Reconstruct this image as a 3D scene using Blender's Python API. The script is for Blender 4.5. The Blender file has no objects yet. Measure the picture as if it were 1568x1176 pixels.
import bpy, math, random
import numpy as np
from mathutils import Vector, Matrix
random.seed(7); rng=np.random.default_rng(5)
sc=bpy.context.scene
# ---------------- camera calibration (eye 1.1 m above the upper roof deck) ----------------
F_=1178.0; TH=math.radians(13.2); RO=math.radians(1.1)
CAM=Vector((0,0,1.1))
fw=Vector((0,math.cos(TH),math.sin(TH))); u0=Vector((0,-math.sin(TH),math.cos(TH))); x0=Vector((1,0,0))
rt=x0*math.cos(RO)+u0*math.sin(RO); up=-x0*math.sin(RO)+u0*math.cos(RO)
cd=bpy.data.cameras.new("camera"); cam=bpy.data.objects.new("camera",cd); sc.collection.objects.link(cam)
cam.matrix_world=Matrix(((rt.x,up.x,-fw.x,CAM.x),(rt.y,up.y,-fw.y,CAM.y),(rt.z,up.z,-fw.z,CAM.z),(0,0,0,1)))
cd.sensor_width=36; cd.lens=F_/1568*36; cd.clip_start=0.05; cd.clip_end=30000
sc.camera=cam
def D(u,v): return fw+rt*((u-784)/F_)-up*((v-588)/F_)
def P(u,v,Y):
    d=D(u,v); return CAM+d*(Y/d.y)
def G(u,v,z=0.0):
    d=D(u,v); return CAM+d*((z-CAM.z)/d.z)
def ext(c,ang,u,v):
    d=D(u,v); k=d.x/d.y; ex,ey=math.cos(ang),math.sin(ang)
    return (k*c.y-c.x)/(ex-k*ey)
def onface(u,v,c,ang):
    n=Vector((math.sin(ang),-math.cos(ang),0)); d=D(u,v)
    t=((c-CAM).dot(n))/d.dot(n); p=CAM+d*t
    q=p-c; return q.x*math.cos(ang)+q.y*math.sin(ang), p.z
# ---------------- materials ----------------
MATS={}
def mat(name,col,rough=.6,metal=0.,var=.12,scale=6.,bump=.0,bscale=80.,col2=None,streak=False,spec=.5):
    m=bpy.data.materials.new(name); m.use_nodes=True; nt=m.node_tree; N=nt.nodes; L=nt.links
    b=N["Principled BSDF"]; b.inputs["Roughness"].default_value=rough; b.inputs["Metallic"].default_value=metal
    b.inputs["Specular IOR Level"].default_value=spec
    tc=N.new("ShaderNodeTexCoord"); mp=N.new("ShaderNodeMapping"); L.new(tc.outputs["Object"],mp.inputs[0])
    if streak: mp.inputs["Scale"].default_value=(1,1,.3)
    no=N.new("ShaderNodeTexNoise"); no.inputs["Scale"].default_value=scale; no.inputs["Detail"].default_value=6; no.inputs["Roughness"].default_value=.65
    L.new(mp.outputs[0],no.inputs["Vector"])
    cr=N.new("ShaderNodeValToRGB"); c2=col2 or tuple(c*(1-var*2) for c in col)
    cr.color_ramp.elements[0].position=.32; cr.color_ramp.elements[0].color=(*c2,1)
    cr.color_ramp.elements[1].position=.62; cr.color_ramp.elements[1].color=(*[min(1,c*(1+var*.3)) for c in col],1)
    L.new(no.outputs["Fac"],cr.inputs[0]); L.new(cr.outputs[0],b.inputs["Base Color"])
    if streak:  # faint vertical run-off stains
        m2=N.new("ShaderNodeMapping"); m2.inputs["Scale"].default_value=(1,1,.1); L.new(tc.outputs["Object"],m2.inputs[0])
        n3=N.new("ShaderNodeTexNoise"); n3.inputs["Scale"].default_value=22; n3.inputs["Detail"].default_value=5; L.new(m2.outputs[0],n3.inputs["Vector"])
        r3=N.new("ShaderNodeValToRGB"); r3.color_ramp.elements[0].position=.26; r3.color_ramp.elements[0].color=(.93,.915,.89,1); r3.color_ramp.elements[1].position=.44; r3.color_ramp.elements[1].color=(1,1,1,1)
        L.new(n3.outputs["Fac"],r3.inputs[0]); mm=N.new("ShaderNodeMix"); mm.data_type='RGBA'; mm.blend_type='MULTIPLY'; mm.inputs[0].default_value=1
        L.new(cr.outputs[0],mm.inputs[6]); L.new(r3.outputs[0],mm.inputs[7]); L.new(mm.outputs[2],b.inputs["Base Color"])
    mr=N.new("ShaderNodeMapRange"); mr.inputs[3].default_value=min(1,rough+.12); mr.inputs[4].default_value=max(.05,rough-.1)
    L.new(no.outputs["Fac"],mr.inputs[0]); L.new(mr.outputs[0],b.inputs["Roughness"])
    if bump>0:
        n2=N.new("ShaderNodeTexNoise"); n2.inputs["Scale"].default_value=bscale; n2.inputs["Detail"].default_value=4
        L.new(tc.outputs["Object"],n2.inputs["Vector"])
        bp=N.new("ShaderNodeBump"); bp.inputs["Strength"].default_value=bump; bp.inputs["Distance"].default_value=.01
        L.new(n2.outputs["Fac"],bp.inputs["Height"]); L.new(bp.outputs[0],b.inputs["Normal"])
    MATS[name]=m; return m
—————
- _EXERCISE_
Exactly reproduce every line of the data above.

- _SOLUTION TO THIS PROBLEM_
Reconstruct this image as a 3D scene using Blender's Python API. The script is for Blender 4.5. The Blender file has no objects yet. Measure the picture as if it were 1568x1176 pixels.
import bpy, math, random
import numpy as np
from mathutils import Vector, Matrix
random.seed(7); rng=np.random.default_rng(5)
sc=bpy.context.scene
# ---------------- camera calibration (eye 1.1 m above the upper roof deck) ----------------
F_=1178.0; TH=math.radians(13.2); RO=math.radians(1.1)
CAM=Vector((0,0,1.1))
fw=Vector((0,math.cos(TH),math.sin(TH))); u0=Vector((0,-math.sin(TH),math.cos(TH))); x0=Vector((1,0,0))
rt=x0*math.cos(RO)+u0*math.sin(RO); up=-x0*math.sin(RO)+u0*math.cos(RO)
cd=bpy.data.cameras.new("camera"); cam=bpy.data.objects.new("camera",cd); sc.collection.objects.link(cam)
cam.matrix_world=Matrix(((rt.x,up.x,-fw.x,CAM.x),(rt.y,up.y,-fw.y,CAM.y),(rt.z,up.z,-fw.z,CAM.z),(0,0,0,1)))
cd.sensor_width=36; cd.lens=F_/1568*36; cd.clip_start=0.05; cd.clip_end=30000
sc.camera=cam
def D(u,v): return fw+rt*((u-784)/F_)-up*((v-588)/F_)
def P(u,v,Y):
    d=D(u,v); return CAM+d*(Y/d.y)
def G(u,v,z=0.0):
    d=D(u,v); return CAM+d*((z-CAM.z)/d.z)
def ext(c,ang,u,v):
    d=D(u,v); k=d.x/d.y; ex,ey=math.cos(ang),math.sin(ang)
    return (k*c.y-c.x)/(ex-k*ey)
def onface(u,v,c,ang):
    n=Vector((math.sin(ang),-math.cos(ang),0)); d=D(u,v)
    t=((c-CAM).dot(n))/d.dot(n); p=CAM+d*t
    q=p-c; return q.x*math.cos(ang)+q.y*math.sin(ang), p.z
# ---------------- materials ----------------
MATS={}
def mat(name,col,rough=.6,metal=0.,var=.12,scale=6.,bump=.0,bscale=80.,col2=None,streak=False,spec=.5):
    m=bpy.data.materials.new(name); m.use_nodes=True; nt=m.node_tree; N=nt.nodes; L=nt.links
    b=N["Principled BSDF"]; b.inputs["Roughness"].default_value=rough; b.inputs["Metallic"].default_value=metal
    b.inputs["Specular IOR Level"].default_value=spec
    tc=N.new("ShaderNodeTexCoord"); mp=N.new("ShaderNodeMapping"); L.new(tc.outputs["Object"],mp.inputs[0])
    if streak: mp.inputs["Scale"].default_value=(1,1,.3)
    no=N.new("ShaderNodeTexNoise"); no.inputs["Scale"].default_value=scale; no.inputs["Detail"].default_value=6; no.inputs["Roughness"].default_value=.65
    L.new(mp.outputs[0],no.inputs["Vector"])
    cr=N.new("ShaderNodeValToRGB"); c2=col2 or tuple(c*(1-var*2) for c in col)
    cr.color_ramp.elements[0].position=.32; cr.color_ramp.elements[0].color=(*c2,1)
    cr.color_ramp.elements[1].position=.62; cr.color_ramp.elements[1].color=(*[min(1,c*(1+var*.3)) for c in col],1)
    L.new(no.outputs["Fac"],cr.inputs[0]); L.new(cr.outputs[0],b.inputs["Base Color"])
    if streak:  # faint vertical run-off stains
        m2=N.new("ShaderNodeMapping"); m2.inputs["Scale"].default_value=(1,1,.1); L.new(tc.outputs["Object"],m2.inputs[0])
        n3=N.new("ShaderNodeTexNoise"); n3.inputs["Scale"].default_value=22; n3.inputs["Detail"].default_value=5; L.new(m2.outputs[0],n3.inputs["Vector"])
        r3=N.new("ShaderNodeValToRGB"); r3.color_ramp.elements[0].position=.26; r3.color_ramp.elements[0].color=(.93,.915,.89,1); r3.color_ramp.elements[1].position=.44; r3.color_ramp.elements[1].color=(1,1,1,1)
        L.new(n3.outputs["Fac"],r3.inputs[0]); mm=N.new("ShaderNodeMix"); mm.data_type='RGBA'; mm.blend_type='MULTIPLY'; mm.inputs[0].default_value=1
        L.new(cr.outputs[0],mm.inputs[6]); L.new(r3.outputs[0],mm.inputs[7]); L.new(mm.outputs[2],b.inputs["Base Color"])
    mr=N.new("ShaderNodeMapRange"); mr.inputs[3].default_value=min(1,rough+.12); mr.inputs[4].default_value=max(.05,rough-.1)
    L.new(no.outputs["Fac"],mr.inputs[0]); L.new(mr.outputs[0],b.inputs["Roughness"])
    if bump>0:
        n2=N.new("ShaderNodeTexNoise"); n2.inputs["Scale"].default_value=bscale; n2.inputs["Detail"].default_value=4
        L.new(tc.outputs["Object"],n2.inputs["Vector"])
        bp=N.new("ShaderNodeBump"); bp.inputs["Strength"].default_value=bump; bp.inputs["Distance"].default_value=.01
        L.new(n2.outputs["Fac"],bp.inputs["Height"]); L.new(bp.outputs[0],b.inputs["Normal"])
    MATS[name]=m; return m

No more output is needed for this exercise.